The Making of History (by Christopher White)

Christopher White, Mitw 2015.JPG

After my first week of working inside Michigan’s Bentley Library, digging through old correspondences, diary entries, newspaper clippings, drawings, and telegrams, I’ve found that the work of a historian can be much more intimate than I had ever previously imagined. Typically, I’ve thought of history as a study of books and official documents, mere copies of an original work far too elusive or rare to ever enter my possession. Rarely (if ever) have I had the chance to work with original documents. At the Bentley, the papers of the diaries have turned yellow with age and brittle on the edges, and I can see the indentations of pen on paper. I’ve found personal memorabilia, such as chevrons from war service, graduation books, photo albums, and more postcards than I could count. Last week, my workspace was littered with tiny yellow scraps of paper that had fallen off the edges of correspondences from a particular large and messy folder. Yet the folder belonged to none other than the founder and first president of Hudson Motors, Roy Dikeman Chapin, and the brittle paper from letters to president Wilson and former president Taft regarding the construction of Lincoln Highway, America’s first transcontinental road. There I was, rifling through original letters and documents vital to the nation’s history.

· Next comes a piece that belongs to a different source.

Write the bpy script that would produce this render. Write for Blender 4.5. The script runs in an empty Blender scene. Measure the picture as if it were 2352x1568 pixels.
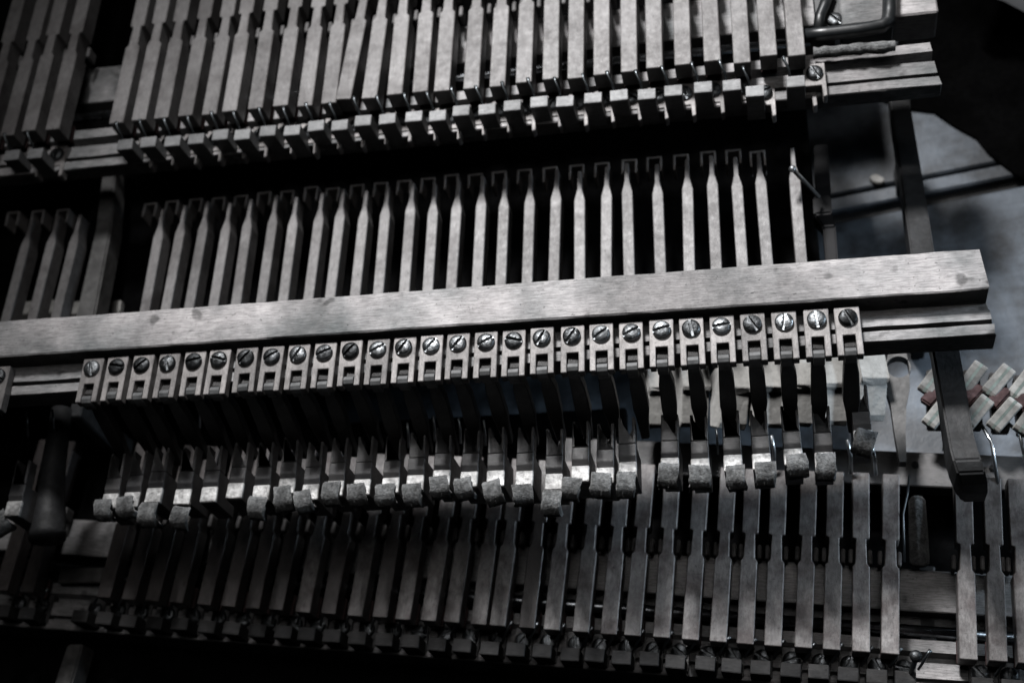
import bpy, bmesh, math, random
from mathutils import Vector, Matrix
random.seed(7)
S = bpy.context.scene
COL = S.collection
# ------------------------------------------------------------------ camera
FPX = 3000.0; CX, CY = 1176.0, 784.0          # focal length and centre, in units of a 2352 px wide frame
UAX = Vector((0.9796922, -0.06431683, -0.1899119))
VAX = Vector((0.03225811, -0.88426055, 0.46587841))
NAX = Vector((-0.19789543, -0.46254364, -0.86422843))
H0 = 0.50758; FL = 0.15                       # camera above the screw plane; floor below it
CAMZ = H0 + FL
cam_d = bpy.data.cameras.new('camera'); cam = bpy.data.objects.new('camera', cam_d); COL.objects.link(cam)
def c2w(a, b, c): return Vector((UAX.x*a+UAX.y*b+UAX.z*c, VAX.x*a+VAX.y*b+VAX.z*c, NAX.x*a+NAX.y*b+NAX.z*c))
ax, ay, az = c2w(1,0,0), -c2w(0,1,0), -c2w(0,0,1)
M = Matrix(((ax.x,ay.x,az.x,0),(ax.y,ay.y,az.y,0),(ax.z,ay.z,az.z,CAMZ),(0,0,0,1)))
cam.matrix_world = M
cam_d.sensor_width = 36; cam_d.sensor_fit = 'HORIZONTAL'; cam_d.lens = 36*FPX/2352
cam_d.clip_start = 0.01; cam_d.clip_end = 50
cam_d.dof.use_dof = True; cam_d.dof.focus_distance = 0.575; cam_d.dof.aperture_fstop = 7.5
S.camera = cam
# ------------------------------------------------------------------ light
W = bpy.data.worlds.new('World'); S.world = W; W.use_nodes = True
W.node_tree.nodes['Background'].inputs[0].default_value = (0.75, 0.87, 1, 1)
W.node_tree.nodes['Background'].inputs[1].default_value = 0.0008
def area(name, loc, target, size, energy, color=(1,1,1), spread=180):
    d = bpy.data.lights.new(name, 'AREA'); d.energy = energy; d.size = size; d.color = color; d.shape = 'DISK'
    d.spread = math.radians(spread)
    o = bpy.data.objects.new(name, d); COL.objects.link(o); o.location = loc
    o.rotation_euler = (Vector(target)-Vector(loc)).to_track_quat('-Z', 'Y').to_euler()
    return o
def spot(name, loc, target, r, energy, angle, blend, color):
    d = bpy.data.lights.new(name, 'SPOT'); d.energy = energy; d.shadow_soft_size = r; d.color = color
    d.spot_size = math.radians(angle); d.spot_blend = blend
    o = bpy.data.objects.new(name, d); COL.objects.link(o); o.location = loc
    o.rotation_euler = (Vector(target)-Vector(loc)).to_track_quat('-Z', 'Y').to_euler()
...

The question I often found myself asking then, was how to gleam history out of these old papers and photos in a meaningful way. What was I looking for? Unlike most of the historical work I’ve done in the past, where the main arguments and key points are neatly laid out in the introduction and at the beginning and end of each chapter, finding the “key points” out of hundreds of diary entries was considerably more difficult. First of all, “importance” becomes considerably more subjective when dealing with primary documents. Any document may be important for a variety of reasons, including its relevance to a historian’s study, its prominence and location in the archived box or folder, its personal importance to its author, and even the impression it leaves upon the historian. For example, while I might be most interested in Chapin’s letters to the War Administration concerning war preparedness and war relief, the folder featured his letters to the president concerning the Lincoln Highway, Chapin may have prioritized the personal correspondences to his wife, all the while my mind was still lingering on the stunning photos I had seen in the previous folder. Reconciling all of this is quite intimidating. Clearly, the work of a historian is much more complicated than I had previously thought, and considerably more intimate. One day at the archives looking through diary entries is more than enough to feel a close connection to not only a particular Great War soldier, but perhaps also the needs and concerns of that soldier’s mother, to whom he often wrote. I would have never imagined that I could feel so personally connected to the mother of a soldier that fought almost one-hundred years ago and whose life seems so insignificant to the greater scope of history, but all too significant to me.

Perhaps, any given “person” I’ve met at the archives holds historical significance as well. All I have to do is write about them and tell their story. This is how a historian engages in deeply personal work: by lending a moment in the annals of history to those who have only existed inside folders, diaries, letters, and forgotten memories.